FIG. 6 is a cross-sectional view illustrating an internal combustion engine as an application of the sealing apparatus in accordance with the present invention. In the internal combustion engine, a cylinder 50 and a cylinder head 55 comprise a division member, and a seat member 11 is embedded into a seating section of the cylinder 50 for a sealing member 20. In FIG. 6, numeral 45 represents a piston.

An Al--Cu based alloy is used as the base material of the cylinder 50 and a stainless steel alloy is used for the seat member. The cylinder 50 with the embedded seat member 11 and the cylinder head 55 were sealed through the sealing member 20 to assemble the internal combustion engine.

On the other hand, a comparative internal combustion engine was assembled by sealing a cylinder without an embedded seat member to a cylinder head through a sealing member.

The internal combustion engine in accordance with the present invention exhibits a higher output power than that of the comparative example.

As set forth above, a sealing apparatus in accordance with the present invention exhibits excellent sealing characteristics after repeated use with little fluctuation.

Claims

1. A sealing structure for an airtight chamber comprising:

(a) a first division member and a second division member being repeatedly joined and disjoined, wherein said first and second chamber members are joined together to define said chamber between them and disjoined to allow access to said chamber;

(b) a sealing member pressed between said first and second division members to keep said chamber airtight against a pressure difference between the exterior and the interior of said chamber while said first and second division members are joined,

at least one of said first and second division members being made of a material with hardness lower than that of said sealing member,

said division member whose hardness is lower than that of said sealing member being formed with a groove; and

(c) a seat member being embedded in said groove and pressed against said sealing member while said first and second division members are joined,

said seat member being made of a material harder than said division member having said groove and welded in said groove only along its contacting surfaces with said groove.

2. A sealing structure for an airtight chamber according to claim 1, wherein said chamber is a vacuum chamber.

3. A sealing structure for an airtight chamber according to claim 1, wherein said division member whose hardness is lower than that of said sealing member is made of an aluminum alloy.

4. A sealing structure for an airtight chamber according to claim 3, wherein said aluminum alloy is an Al--Mg based alloy whose Hv value is between about 60 and about 70.

5. A sealing structure for an airtight chamber according to claim 4, wherein said seat member has a Hv value of 100 or more.

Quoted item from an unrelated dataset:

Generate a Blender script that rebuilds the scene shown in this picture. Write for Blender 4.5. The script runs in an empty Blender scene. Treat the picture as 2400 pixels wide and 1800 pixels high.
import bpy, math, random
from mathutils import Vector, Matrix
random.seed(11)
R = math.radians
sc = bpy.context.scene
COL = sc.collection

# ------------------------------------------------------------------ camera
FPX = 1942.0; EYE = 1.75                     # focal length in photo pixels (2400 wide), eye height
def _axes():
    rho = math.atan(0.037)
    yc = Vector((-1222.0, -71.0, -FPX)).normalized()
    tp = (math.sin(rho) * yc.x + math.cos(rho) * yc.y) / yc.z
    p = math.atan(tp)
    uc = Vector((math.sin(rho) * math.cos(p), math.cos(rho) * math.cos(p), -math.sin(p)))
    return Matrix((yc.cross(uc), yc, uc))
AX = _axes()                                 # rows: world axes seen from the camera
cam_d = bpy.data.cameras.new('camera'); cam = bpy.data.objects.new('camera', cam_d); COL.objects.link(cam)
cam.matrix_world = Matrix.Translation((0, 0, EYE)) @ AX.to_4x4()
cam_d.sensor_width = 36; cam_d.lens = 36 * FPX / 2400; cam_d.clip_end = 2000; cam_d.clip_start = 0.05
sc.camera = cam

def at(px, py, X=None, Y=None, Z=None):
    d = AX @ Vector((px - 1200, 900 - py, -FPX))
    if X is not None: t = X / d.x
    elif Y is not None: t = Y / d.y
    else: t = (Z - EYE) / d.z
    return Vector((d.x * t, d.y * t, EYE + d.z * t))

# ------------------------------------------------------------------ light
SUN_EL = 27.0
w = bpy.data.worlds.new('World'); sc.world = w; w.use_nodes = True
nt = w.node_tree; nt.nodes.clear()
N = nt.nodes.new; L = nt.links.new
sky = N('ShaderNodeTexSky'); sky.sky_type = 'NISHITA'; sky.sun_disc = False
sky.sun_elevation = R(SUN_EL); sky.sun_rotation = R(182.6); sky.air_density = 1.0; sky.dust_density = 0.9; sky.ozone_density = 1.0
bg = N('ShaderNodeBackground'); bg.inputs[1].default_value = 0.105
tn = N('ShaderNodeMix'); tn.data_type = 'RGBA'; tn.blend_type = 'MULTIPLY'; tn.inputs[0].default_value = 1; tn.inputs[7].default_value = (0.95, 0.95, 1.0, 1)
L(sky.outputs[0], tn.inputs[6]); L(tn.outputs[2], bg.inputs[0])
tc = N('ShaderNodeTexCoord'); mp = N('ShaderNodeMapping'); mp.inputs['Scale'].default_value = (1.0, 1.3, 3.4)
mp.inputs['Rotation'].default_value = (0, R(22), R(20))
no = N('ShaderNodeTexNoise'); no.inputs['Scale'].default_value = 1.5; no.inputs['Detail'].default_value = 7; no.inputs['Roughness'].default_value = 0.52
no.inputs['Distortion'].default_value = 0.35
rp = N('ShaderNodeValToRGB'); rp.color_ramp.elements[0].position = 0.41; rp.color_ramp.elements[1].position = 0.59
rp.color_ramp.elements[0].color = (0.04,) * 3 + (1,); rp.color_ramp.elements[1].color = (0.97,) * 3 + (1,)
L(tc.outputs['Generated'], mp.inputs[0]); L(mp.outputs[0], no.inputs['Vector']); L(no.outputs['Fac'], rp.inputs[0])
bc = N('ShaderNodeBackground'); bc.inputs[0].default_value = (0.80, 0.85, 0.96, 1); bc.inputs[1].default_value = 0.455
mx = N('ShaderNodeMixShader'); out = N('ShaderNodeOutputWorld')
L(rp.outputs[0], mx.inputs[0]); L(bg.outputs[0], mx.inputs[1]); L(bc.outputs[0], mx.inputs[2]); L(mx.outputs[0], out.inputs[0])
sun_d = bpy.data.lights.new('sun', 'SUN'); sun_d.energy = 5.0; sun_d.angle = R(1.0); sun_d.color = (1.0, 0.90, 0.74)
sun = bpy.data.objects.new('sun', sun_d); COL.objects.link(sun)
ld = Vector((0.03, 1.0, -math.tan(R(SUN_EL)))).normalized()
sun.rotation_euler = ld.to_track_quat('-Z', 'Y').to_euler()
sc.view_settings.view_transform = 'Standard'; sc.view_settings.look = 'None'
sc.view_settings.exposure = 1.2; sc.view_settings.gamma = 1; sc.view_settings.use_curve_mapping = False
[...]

6. A sealing structure for an airtight chamber according to claim 5, wherein said seat member is made of an Al--Cu based alloy.

7. A sealing structure for an airtight chamber according to claim 6, wherein said seat member is made of an Al--Si--Mg based alloy.

8. A sealing structure for an airtight chamber according to claim 1, wherein said groove has a rectangular cross-section, and said seat member is welded in said groove along the side surfaces of said groove.

9. A sealing structure for an airtight chamber according to claim 1, wherein said seat member is welded in said groove by electron beam welding.